Journal · Performance & Musicianship

The Danger That Isn’t There

Stage panic, and the small cracks that let the present back in — on why the danger is in your head, and how the senses can lead you home.

On stage, the body can scream that you are in mortal danger while nothing at all is wrong. The fear is real; the danger is not. Almost everything that helps comes down to telling the two apart.

You know the feeling — or you have watched it cross someone’s face. The heart springs into a gallop. The head goes light. Thoughts begin to loop, faster and faster, until your own hands seem to belong to someone else, playing the instrument at a strange distance from you. The whole organism is screaming for help, bracing against a danger it cannot name.

I am not talking about the ordinary flutter of nerves — the quiet worry that you might not play well enough. I am talking about something far more violent: an experience intense enough to make simply staying on stage feel impossible. And if you have lived it, the first thing to know is that you are not strange, and you are not alone. This is far more common than most musicians will ever admit.

First, a difficult truth

Before any technique can help, we have to name it: the danger is in your head.
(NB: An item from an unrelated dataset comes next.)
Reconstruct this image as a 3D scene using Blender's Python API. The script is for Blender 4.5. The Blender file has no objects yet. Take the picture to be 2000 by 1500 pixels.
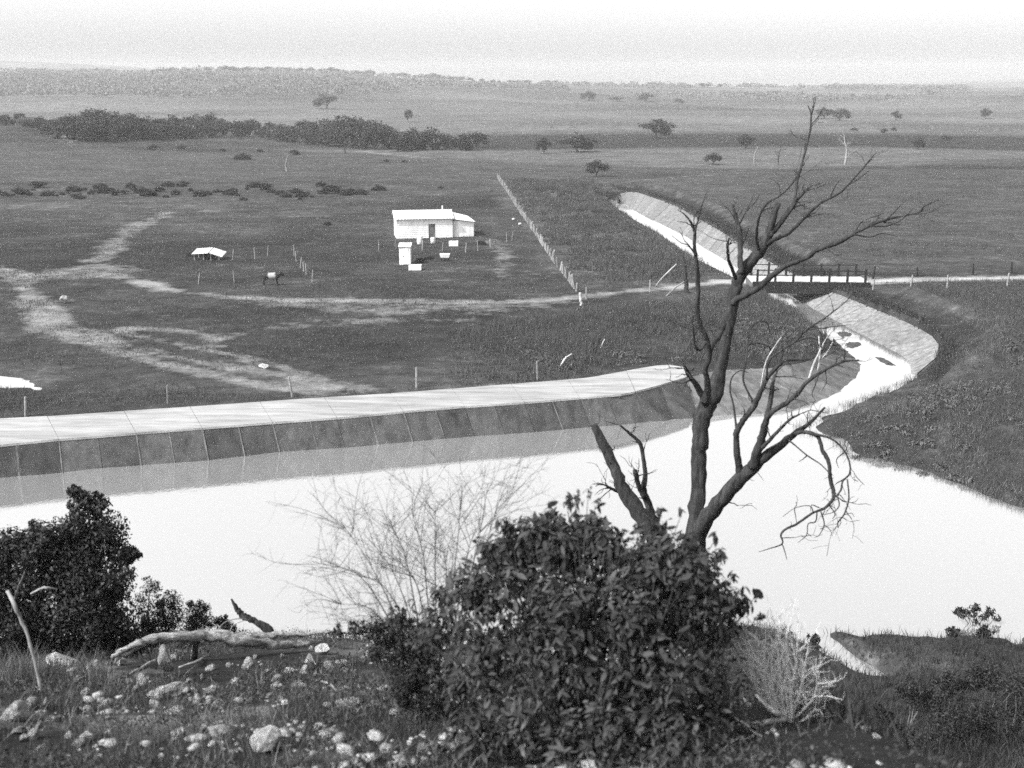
import bpy, math, random
import numpy as np
from mathutils import Vector

random.seed(7)
RNG = np.random.default_rng(7)
sc = bpy.context.scene
COL = sc.collection

# ------------------------------------------------------------------ camera
EYE = 20.0                       # metres above the basin water (z = 0)
F = 2200.0                       # focal length in photo pixels (photo is 2000 x 1500)
PITCH = math.atan(580.0 / F)     # eye level falls on photo row 170
CP, SP = math.cos(PITCH), math.sin(PITCH)
cam = bpy.data.cameras.new('camera')
cam.sensor_fit = 'HORIZONTAL'
cam.sensor_width = 36.0
cam.lens = 36.0 * F / 2000.0
cam.clip_start = 0.1
cam.clip_end = 9000
cam.dof.use_dof = True
cam.dof.focus_distance = 55.0
cam.dof.aperture_fstop = 1.9
camo = bpy.data.objects.new('camera', cam)
COL.objects.link(camo)
camo.location = (0, 0, EYE)
camo.rotation_euler = (math.pi / 2 - PITCH, 0, 0)
sc.camera = camo

# ------------------------------------------------------------------ sky and sun
SUN_EL = math.radians(46)
SUN_AZ = math.radians(-122)      # clockwise from the view direction: the sun stands to the left
world = bpy.data.worlds.new('World')
sc.world = world
world.use_nodes = True
wn, wl = world.node_tree.nodes, world.node_tree.links
sky = wn.new('ShaderNodeTexSky')
sky.sky_type = 'NISHITA'
sky.sun_disc = False
sky.sun_elevation = SUN_EL
sky.sun_rotation = SUN_AZ
sky.air_density = 1.0
sky.dust_density = 4.0
sky.ozone_density = 1.0
bw = wn.new('ShaderNodeRGBToBW')          # a black-and-white photograph
wl.new(sky.outputs[0], bw.inputs[0])
bg = wn['Background']
wl.new(bw.outputs[0], bg.inputs[0])
bg.inputs[1].default_value = 0.15
sun = bpy.data.lights.new('sun', 'SUN')
sun.energy = 2.0
sun.angle = math.radians(0.6)
sun.color = (1.0, 1.0, 1.0)
suno = bpy.data.objects.new('sun', sun)
COL.objects.link(suno)
sd = Vector((math.sin(SUN_AZ) * math.cos(SUN_EL), math.cos(SUN_AZ) * math.cos(SUN_EL), math.sin(SUN_EL)))
suno.rotation_euler = sd.to_track_quat('Z', 'Y').to_euler()
suno.location = (-40, 0, 60)

sc.view_settings.view_transform = 'Standard'
sc.view_settings.look = 'None'
sc.view_settings.exposure = 1.52
sc.view_settings.gamma = 1.0
sc.view_settings.use_curve_mapping = False
sc.render.engine = 'CYCLES'
sc.cycles.use_denoising = False
sc.cycles.max_bounces = 6
sc.cycles.transparent_max_bounces = 6
sc.cycles.volume_bounces = 1

# ------------------------------------------------------------------ helpers: rays
def ray(x, y):
    return np.array([(x - 1000.0), F * CP + (750.0 - y) * SP, -F * SP + (750.0 - y) * CP])
def P(x, y, z=0.0):
    """where the sight line through photo pixel (x, y) meets the level z"""
    d = ray(x, y)
    t = (z - EYE) / d[2]
    return np.array([d[0] * t, d[1] * t, z])
def A(x, y, Y):
    """the point on that sight line Y metres out"""
    d = ray(x, y)
    t = Y / d[1]
    return np.array([d[0] * t, Y, EYE + d[2] * t])
def px(n, p):
    """n photo pixels at the distance of p, in metres"""
    return n * (p[1] * CP + (EYE - p[2]) * SP) / F
def lerp_pts(pts, x):
    a = np.array(pts, float)
    return np.interp(x, a[:, 0], a[:, 1])

# ------------------------------------------------------------------ helpers: noise
_T = np.random.default_rng(3).random((256, 256))
def vnoise(x, y, s=1.0, o=0):
    x = np.asarray(x, float) / s + 37.3 * o + 1000
    y = np.asarray(y, float) / s + 71.9 * o + 1000
    xi, yi = np.floor(x).astype(int), np.floor(y).astype(int)
    fx, fy = x - xi, y - yi
    fx = fx * fx * (3 - 2 * fx); fy = fy * fy * (3 - 2 * fy)
    a = _T[xi % 256, yi % 256]; b = _T[(xi + 1) % 256, yi % 256]
    c = _T[xi % 256, (yi + 1) % 256]; d = _T[(xi + 1) % 256, (yi + 1) % 256]
    return (a * (1 - fx) + b * fx) * (1 - fy) + (c * (1 - fx) + d * fx) * fy - 0.5
def fbm(x, y, s, n=3, o=0):
    r = 0; amp = 1.0
    for i in range(n):
        r = r + amp * vnoise(x, y, s / 2 ** i, o + i); amp *= 0.5
    return r
def sstep(a, b, x):
    t = np.clip((x - a) / (b - a), 0, 1)
    return t * t * (3 - 2 * t)
def seg_dist(X, Y, pts):
    """distance to a polyline and the running parameter of the nearest segment"""
    best = np.full(np.shape(X), 1e9)
    for (ax, ay), (bx, by) in zip(pts[:-1], pts[1:]):
        dx, dy = bx - ax, by - ay
        L = dx * dx + dy * dy + 1e-9
        t = np.clip(((X - ax) * dx + (Y - ay) * dy) / L, 0, 1)
        best = np.minimum(best, (X - ax - t * dx) ** 2 + (Y - ay - t * dy) ** 2)
    return np.sqrt(best)
def inside(X, Y, pts):
    r = np.zeros(np.shape(X), bool)
    n = len(pts)
    for i in range(n):
        ax, ay = pts[i]; bx, by = pts[(i + 1) % n]
        if ay == by: continue
        c = ((ay > Y) != (by > Y)) & (X < (bx - ax) * (Y - ay) / (by - ay) + ax)
        r ^= c
    return r
def xy(pix, z):
    return [tuple(P(x, y, z)[:2]) for x, y in pix]

# ------------------------------------------------------------------ the lie of the land
PLAIN = 1.7
wall_top = [(-420, 905), (-260, 892), (0, 871), (115, 859), (266, 847), (395, 837), (532, 826), (658, 817), (788, 805), (908, 795),
            (1024, 787), (1132, 778), (1220, 771), (1276, 757), (1340, 738)]
wall_bot = [(-420, 975), (-260, 957), (21, 931), (121, 923), (201, 914), (409, 899), (546, 883), (616, 878), (679, 874), (800, 863), (926, 852),
            (1046, 844), (1152, 834), (1208, 830), (1365, 813)]
crest_back = [(-420, 850), (-260, 838), (0, 822), (94, 817), (364, 799), (602, 782), (700, 776), (800, 770), (960, 757), (1148, 742), (1240, 725),
              (1300, 715), (1340, 722)]
left_top = [(1340, 738), (1385, 727), (1425, 722), (1470, 720), (1506, 719), (1550, 712), (1590, 702), (1618, 684), (1628, 660)]
left_bot = [(1365, 813), (1412, 811), (1470, 808), (1530, 803), (1568, 799), (1610, 781), (1645, 762), (1677, 732), (1681, 708), (1655, 686), (1632, 664)]
canal_left = [(1632, 664), (1570, 626), (1488, 578), (1392, 530), (1312, 475), (1226, 425), (1192, 390)]
right_bot = [(1205, 393), (1218, 397), (1250, 418), (1330, 457), (1445, 525), (1530, 570), (1607, 612), (1675, 649), (1717, 672), (1760, 694), (1778, 712), (1780, 730)]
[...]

There is no tiger in the room. Your brain is conjuring a threat that does not exist, and then reacting with all the force it would summon for a real one. The loops — the thoughts insisting that you are about to fall apart, that you have to run, that something terrible is closing in — those thoughts are not reporting on the world. They are the danger. Invisible, internal, and utterly convincing. Nothing outside you is actually wrong.

That changes what we are trying to do. We are not here to fight the fear or argue it down — that only feeds it. We are here to open a little space. Even a sliver. To carve small escape routes out of the storm in your mind and back into the present moment, which — if you can reach it — is free of danger.

Your body is the first set of doors

When anxiety rises, it speaks through the body: the racing pulse, the adrenaline, the short breath. Our instinct is to flee those sensations, to look away from them. That instinct is a mistake. Your senses are your most important allies. There is a battle going on for your attention, and your senses are the channels attention flows through — the more attention you give to what you can sense, the less is left over for the frightened thoughts.

You are not meant to use all of these at once. In the heat of the moment, reach for the one that works for you — a single open door is enough. Here are five to choose from:

Contact. Feel every place your body meets something solid — your sitting bones on the chair, your weight pressing down, the support behind your back, the soles of your shoes on the floor. Put your attention there, on the simple fact of contact.

Sight. Study one object in front of you, and really study it: the yellow of someone’s shirt, the mic stand, its exact colour, the loose bolt near its base. Any object that can hold your careful attention for more than a second will do the work.

Touch. Tap into the feeling of your fingers meeting the skin of the drum. Be there. Feel the texture under your hands.

Breath. Insist on breathing — low, into the belly. Do not rush it; slow inhales, long exhales, as much as you can manage. Deep breathing is a direct message to your nervous system that the emergency is over.

Sound. On stage this one is powerful. Really listen to the musicians around you — can you hear the pianist’s left hand alone, what it is playing? Can you find the bass? Lose yourself in what is actually sounding in the room.

And above all — find another person

Then, the one I think matters most: find another person. Catch the eyes of someone in your band. Smile, even though you do not feel like smiling. Meet a friend with a glance. Meet a stranger in the audience. Step out of yourself for a moment and simply show up — a brief, real meeting through the eyes. You would be surprised how much it can help.

It is the same presence that lets you truly embrace the music instead of performing at it, and the same quiet courage that lets you choose your first word when the solo arrives. None of it is about being fearless. It is about being here.

Carve a small crack, and let the light of the now leak in. That is the whole craft.

One last layer, underneath

If you look beneath the fear, there is usually a quiet belief holding it all up: that you are helpless. That if catastrophe truly comes, you will not be able to meet it — that you will not be able to stay, to breathe, to let it pass through you. It is rarely spoken aloud, but it is doing most of the work.

So go looking for that belief inside yourself. Name it. And then, gently, let it go — and see what happens. Almost always, what you find on the other side is that you are far more able to stay than the fear ever let you believe.

The panic was never proof of danger. It was only the mind mistaking a stage for a cliff — and the present moment is always there to catch you.